Most of the info on exhausted ballots was in footnotes, unfortunately:
Renormalization: you've got it right!
Under-voting: yeah, we're allowing it.
[Edit: looks like harfe and I answered at basically the same time. :) ]
Sorry I missed that. I think that's a sensible way to handle ballot exhaustion.
No, it sounds like they will count as equally weighted votes. From the article: "If all of a voter’s points were assigned to candidates which are now eliminated, we’ll pretend that the voter spread their points out equally across the remaining candidates." I think both would be ok choices
Basically, yes, according to my understanding. Except that there is no fixed point limit, but every voters points get normalized so that voters have equal weights.
I would guess yes, based on the description.
I'm excited!
Thanks for setting up this donation election!
Choosing voting methods is difficult, and no voting method is without flaw. Nevertheless, I am somewhat unhappy with the method proposed here, because it is very difficult for users to support multiple candidates. The problem arises because the method tried to do two things: (1) determine which candidates are in the top three, and (2) determine their relative popularity.
The problem: as a voter who likes two candidates A and B, I cannot support A without harming B, and vice versa. My rational behavior is to allocate all points to either A or B, to maximize the chance that one of them ends up in the top three. If I split my points between two candidates, I face the risk that neither makes it in the top three.
Other voting methods behave better with respect to this problem. For example, if we used approval voting to determine the top three, I could vote for both A and B without one vote harming the other. Similarly, in classical instant runoff voting without weights, I can put A and B at the top of my list, without having to work about negative consequences for either of them.
I think that this problem is best solved with a two-step voting process. In a first step, determine the top three candidates. In a second step, determine relative allocation of money. The second step would probably use different information than the first. This could be done with the current weights, if the first step considered only the order of candidates on the ballots.
I think you are misunderstanding the mechanics of the elimination here. If you allocate nonzero points to both charities, then after one of A and B will be eliminated, all points will be reallocated to the remaining charity. So, to maximize the chance that one of them ends up in the top three, it doesn't matter much weather to put 50 points on A and B each, or 99 points on A and 1 point on B (and actually, putting all points on one of A and B will do worse than these).
What you write is almost right, but not 100%... we are getting at the heart of the problem here. Thanks for making me re-think this and state it more clearly!
Edited to add: I've now also read the discussion that you've linked to in your comment. It is now clear to me that the team has thought through issues like this... so I wouldn't be angry if you prefer to use your time more wisely than for responding to my ramblings :)

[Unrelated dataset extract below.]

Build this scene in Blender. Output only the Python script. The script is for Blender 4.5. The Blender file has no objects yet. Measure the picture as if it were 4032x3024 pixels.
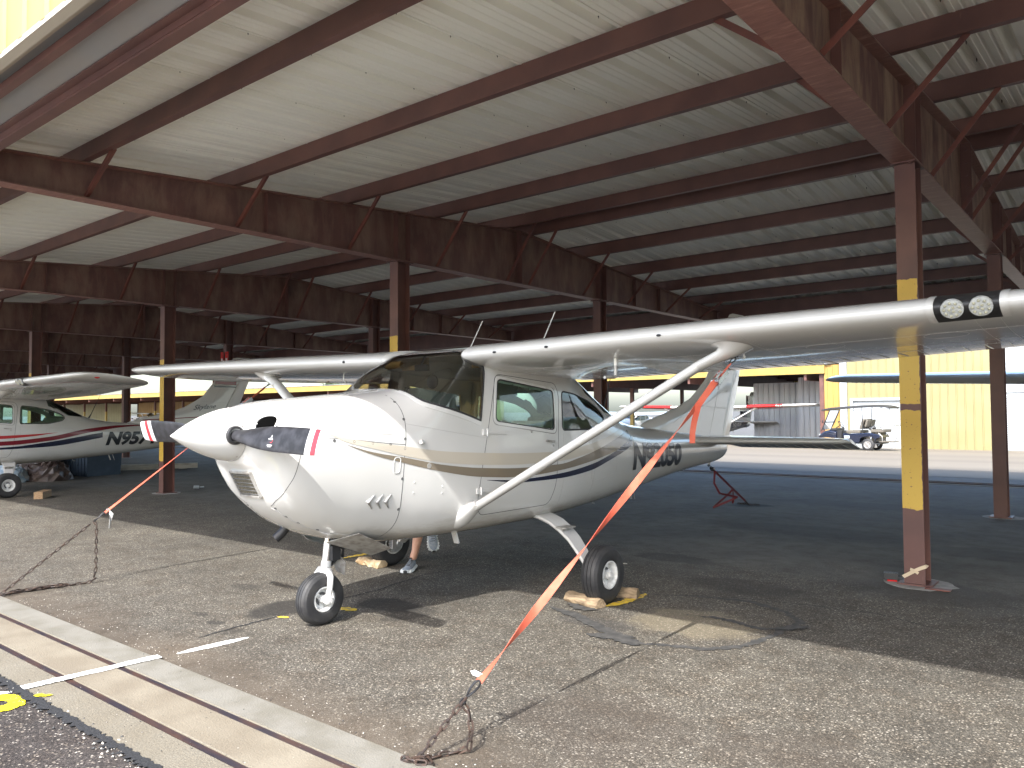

Assume as an example that, without my vote, there is the following situation:
In this case:
I understand that this is a constructed example with low probability of happening. It is meant to illustrate the case where, as a voter, I would like to support two candidates, but my support for one will hurt the other, and vice versa.
As a voter, I'd be particularly vexed if I had allocated 60 votes to A and 40 to B. In that case, I would have caused B to eliminate A, despite having more strongly supported A. This could not happen in approval voting, non-weighted instant run-off voting, or any Condorcet voting method.
As I wrote earlier, no voting system is perfect. For each system, one can construct silly counter-examples for which the system behaves counter-intuitively. For the subproblems "top-3 election" and "funding allocation", there are known solutions, for which the counter-intuitive situations are somewhat well understood. In your case, you have combined the two sub-problems into one harder combined problem. This makes it more difficult to reason about corner-cases, and creates a few more undesired incentives for strategic voting.
I don't think this is a critical flaw, so there is no urgent need to change things. If you did choose to change the approach, you might end up with two separate voting steps that are simpler and require fewer explanations than the current system.
Is there a name for this voting system? Has it been studied before?
(Why does every important real-world election end up using ad-hoc voting systems invented by non-experts, while all the thoroughly-studied and high-quality vetted voting systems molder away in academic papers? 🤦)
There is a whole field of research dedicated to this topic, and it's ostensibly a branch of EA. Why not use a system that's been studied and proven to have good properties?
"Classical ranked-choice voting" is a pretty poor voting system, suffering from vote-splitting, spoiler effect, center-squeeze effect, etc. so I'm skeptical of anything based on it. The use of cardinal ratings and summing all voters' ratings simultaneously probably makes yours better, making it more similar to Baldwin's Method, for instance, but does the normalization step cause any similar problems?
Also, what's the point of limiting to 3 winners? Why not just distribute the donations proportionally?